Kingsley Hall Dagenham

The ‘Homes Fit for Heroes’ building programme after World War 1 established the Becontree Housing Estate in Dagenham in the 1920s for people ‘removed’ from the slums of the East End. People living on the Estate had no communal facilities such as churches, nurseries and libraries, and petitioned Muriel and Doris Lester to start another Kingsley Hall in Dagenham. Kingsley Hall Dagenham started in a caravan and marquee in 1929 and became “the powerhouse of the community” providing local people with all their social, educational and spiritual needs. 2019 is Kingsley Hall Dagenham’s 90th Anniversary year.




Kingsley Hall Dagenham’s members reflected the pacifist internationalist outlook of the Lesters; consequently German prisoners of war were entertained in Members’ homes on Sundays from 1944 onwards (ie. before the end of the War) and after the War, the Dagenham-Witten Youth Exchange was started (the forerunner of town-twinning?) to bring together English and German youth, to end past recrimination and to engender peace for the future.

 


The sisters were a perfect team. Because they worked together, they were able, from their twenties, to choose to live as single women in a working-class neighbourhood in a way that would have been frowned upon by many of their middle-class peers. At Kingsley Hall Muriel preferred to work with adults. She was charismatic, well able to stand up to authority. As Travelling Secretary of the International Fellowship of Reconciliation she travelled the world over three decades campaigning for peace, recording her experiences in voluminous diaries and letters. She was a friend of Gandhi, who stayed at Kingsley Hall during his visit to England to attend the Round Table Conference on Indian independence in 1931. Muriel is probably still better-known abroad than in her home country, especially in India and the United States. In Japan she was given the title, ‘Mother of World Peace’.

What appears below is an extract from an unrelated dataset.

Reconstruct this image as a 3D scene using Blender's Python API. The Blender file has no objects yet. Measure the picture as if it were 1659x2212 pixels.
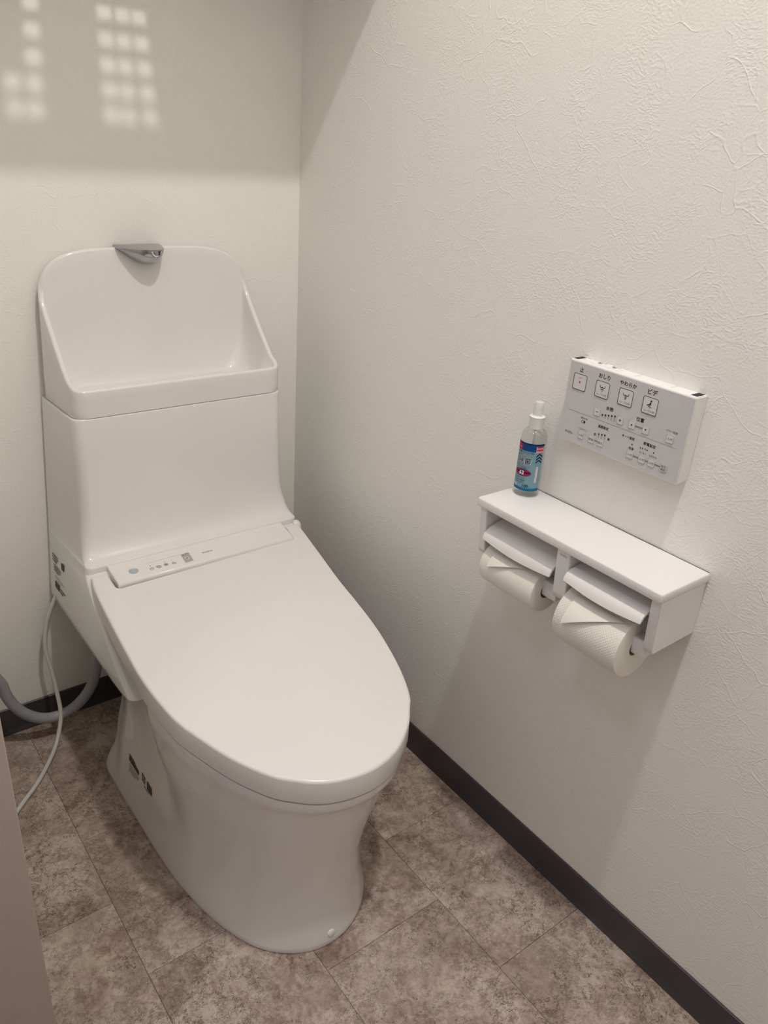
import bpy, bmesh, math, random
from mathutils import Vector, Matrix
from mathutils.bvhtree import BVHTree

S = bpy.context.scene
C = S.collection
PI = math.pi
random.seed(7)

# ---------------------------------------------------------------- camera, light, exposure
cd = bpy.data.cameras.new('camera'); cam = bpy.data.objects.new('camera', cd); C.objects.link(cam)
cd.sensor_fit = 'HORIZONTAL'; cd.sensor_width = 36.0; cd.lens = 36.0 * 1708.893 / 1659.0
cd.clip_start = 0.01
_r = Vector((0.7956384952, -0.6021920487, 0.0657580521))
_u = Vector((0.2133491224, 0.3801603972, 0.8999779022))
_f = Vector((0.5669581439, 0.7020276411, -0.4309473915))
M = Matrix(((_r.x, _u.x, -_f.x, -0.868948), (_r.y, _u.y, -_f.y, -1.407406), (_r.z, _u.z, -_f.z, 1.139546), (0, 0, 0, 1)))
cam.matrix_world = M
S.camera = cam

w = bpy.data.worlds.new('world'); S.world = w; w.use_nodes = True
w.node_tree.nodes['Background'].inputs[0].default_value = (0.9, 0.95, 1.0, 1)
w.node_tree.nodes['Background'].inputs[1].default_value = 0.0

LIGHT = Vector((-0.365, -1.12, 2.498))
def area(name, loc, size, power, col, rot=(0, 0, 0), shape='DISK', size_y=None):
    l = bpy.data.lights.new(name, 'AREA'); l.shape = shape; l.size = size
    if size_y: l.size_y = size_y
    l.energy = power; l.color = col
    o = bpy.data.objects.new(name, l); o.location = loc; o.rotation_euler = rot; C.objects.link(o)
    return o
area('downlight_lamp', LIGHT, 0.075, 7.9, (1.0, 0.968, 0.930))
area('hall_lamp', (-1.40, -1.15, 2.49), 0.30, 3.0, (0.70, 0.75, 1.0))

S.view_settings.view_transform = 'Standard'
try: S.view_settings.look = 'None'
except Exception: pass
S.view_settings.gamma = 1.0
S.view_settings.use_curve_mapping = False
S.view_settings.exposure = 0.90
S.cycles.max_bounces = 7
S.cycles.diffuse_bounces = 5
S.cycles.glossy_bounces = 3
S.cycles.transmission_bounces = 4
S.cycles.caustics_reflective = False
S.cycles.caustics_refractive = False
S.cycles.transparent_max_bounces = 12

# ---------------------------------------------------------------- helpers
def tag(o, label=None, cat=None, group=None, kind=None):
    if label: o['label'] = label
    if cat: o['category'] = cat
    if group: o['group'] = group
    if kind: o['kind'] = kind
    return o

def thing(name, label, cat, loc=(0, 0, 0), group=None):
    o = bpy.data.objects.new(name, None); o.empty_display_size = 0.05
    o.location = loc; C.objects.link(o)
    return tag(o, label, cat, group)

def put(name, me, parent=None, kind=None, loc=None):
    o = bpy.data.objects.new(name, me); C.objects.link(o)
    if loc is not None: o.location = loc
    if parent is not None:
        p = parent; off = Vector((0, 0, 0))
        while p is not None: off += p.location; p = p.parent
        o.parent = parent
        # geometry is written in world space: cancel the parents' offsets
        o.location = (Vector(loc) if loc is not None else Vector((0, 0, 0))) - off
    if kind: o['kind'] = kind
    return o

def mesh(name, V, F, mat, parent=None, smooth=False, kind=None, idx=None, loc=None, fix=True, angle=None):
    me = bpy.data.meshes.new(name)
    me.from_pydata([tuple(v) for v in V], [], F)
    mats = mat if isinstance(mat, (list, tuple)) else [mat]
    for m in mats: me.materials.append(m)
    if idx: me.polygons.foreach_set('material_index', idx)
    if fix:
        bm = bmesh.new(); bm.from_mesh(me)
        bmesh.ops.recalc_face_normals(bm, faces=bm.faces[:]); bm.to_mesh(me); bm.free()
    if smooth:
        me.polygons.foreach_set('use_smooth', [True] * len(me.polygons))
        if angle: me.set_sharp_from_angle(angle=math.radians(angle))
    me.update()
    return put(name, me, parent, kind, loc)

def bm_obj(name, bm, mat, parent=None, smooth=False, kind=None, angle=None, loc=None):
    me = bpy.data.meshes.new(name)
    bmesh.ops.recalc_face_normals(bm, faces=bm.faces[:])
    bm.to_mesh(me); bm.free()
    for m in (mat if isinstance(mat, (list, tuple)) else [mat]): me.materials.append(m)
    if smooth:
        me.polygons.foreach_set('use_smooth', [True] * len(me.polygons))
        if angle: me.set_sharp_from_angle(angle=math.radians(angle))
    return put(name, me, parent, kind, loc)

def box_bm(x0, x1, y0, y1, z0, z1, bev=0.0, seg=3, bm=None):
    b = bmesh.new()
    bmesh.ops.create_cube(b, size=1)
    for v in b.verts:
        v.co = Vector((x0 + (v.co.x + .5) * (x1 - x0), y0 + (v.co.y + .5) * (y1 - y0), z0 + (v.co.z + .5) * (z1 - z0)))
    if bev > 0: bmesh.ops.bevel(b, geom=b.edges[:], offset=bev, segments=seg, profile=0.5, affect='EDGES')
    if bm is None: return b
    t = bpy.data.meshes.new('t'); b.to_mesh(t); b.free(); bm.from_mesh(t); bpy.data.meshes.remove(t)
    return bm

def box(name, x0, x1, y0, y1, z0, z1, mat, parent=None, bev=0.0, seg=3, kind=None):
    return bm_obj(name, box_bm(x0, x1, y0, y1, z0, z1, bev, seg), mat, parent, smooth=bev > 0, kind=kind, angle=40 if bev > 0 else None)

def catmull(P, n, closed=False):
    P = [Vector(p) for p in P]
    m = len(P); segs = m if closed else m - 1
    dense = []
    for i in range(segs):
        if closed: a, b, c, d = P[(i - 1) % m], P[i], P[(i + 1) % m], P[(i + 2) % m]
        else: a, b, c, d = P[max(i - 1, 0)], P[i], P[i + 1], P[min(i + 2, m - 1)]
        for k in range(16):
            t = k / 16
            dense.append(0.5 * ((2 * b) + (c - a) * t + (2 * a - 5 * b + 4 * c - d) * t * t + (3 * b - a - 3 * c + d) * t ** 3))
    dense.append(P[0].copy() if closed else P[-1].copy())
    L = [0]
    for i in range(1, len(dense)): L.append(L[-1] + (dense[i] - dense[i - 1]).length)
    out = []; j = 0; N = n if closed else n - 1
    for k in range(n):
        s = L[-1] * k / N
        while j < len(L) - 2 and L[j + 1] < s: j += 1
        t = 0 if L[j + 1] == L[j] else (s - L[j]) / (L[j + 1] - L[j])
        out.append(dense[j].lerp(dense[j + 1], min(max(t, 0), 1)))
    return out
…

At Kingsley Hall and Children’s House Doris was responsible for everything to do with children and teenagers from their birth until they were eighteen. She was a dedicated teacher and wrote articles on modern teaching methods and lively descriptions of children’s lives in the East End. When Muriel gave up the leadership of Kingsley Hall in 1934, to concentrate on her IFOR work, Doris took over, in spite of her dislike of being in the spotlight. She was in charge during the Blitz, when  Kingsley Hall volunteers went out every day to give help for families whose houses had been bombed, and all the Kingsley Hall buildings were opened to assist the community: the Kingsley Hall basement, Doris wrote in her war diary, “has become a real “shelter de luxe”, with electric kettle and crocks, wireless, gramophone, children’s books and games, a few chairs and many mattresses and blankets, for an average of forty people would generally spend the nights there, apart from plenty of day-time use”.


Muriel and Doris Lester retired to Loughton in the 1950s, naming the small home they shared ‘Kingsley Cottage’. Muriel continued to take an active interest in East London and the peace movement, while caring for Doris, who was suffering from dementia. Doris died in 1965, her sister three years later. Children’s House in Bromley by Bow is still a nursery school, and both Kingsley Halls are community centres, valuing and celebrating the work of their Founders.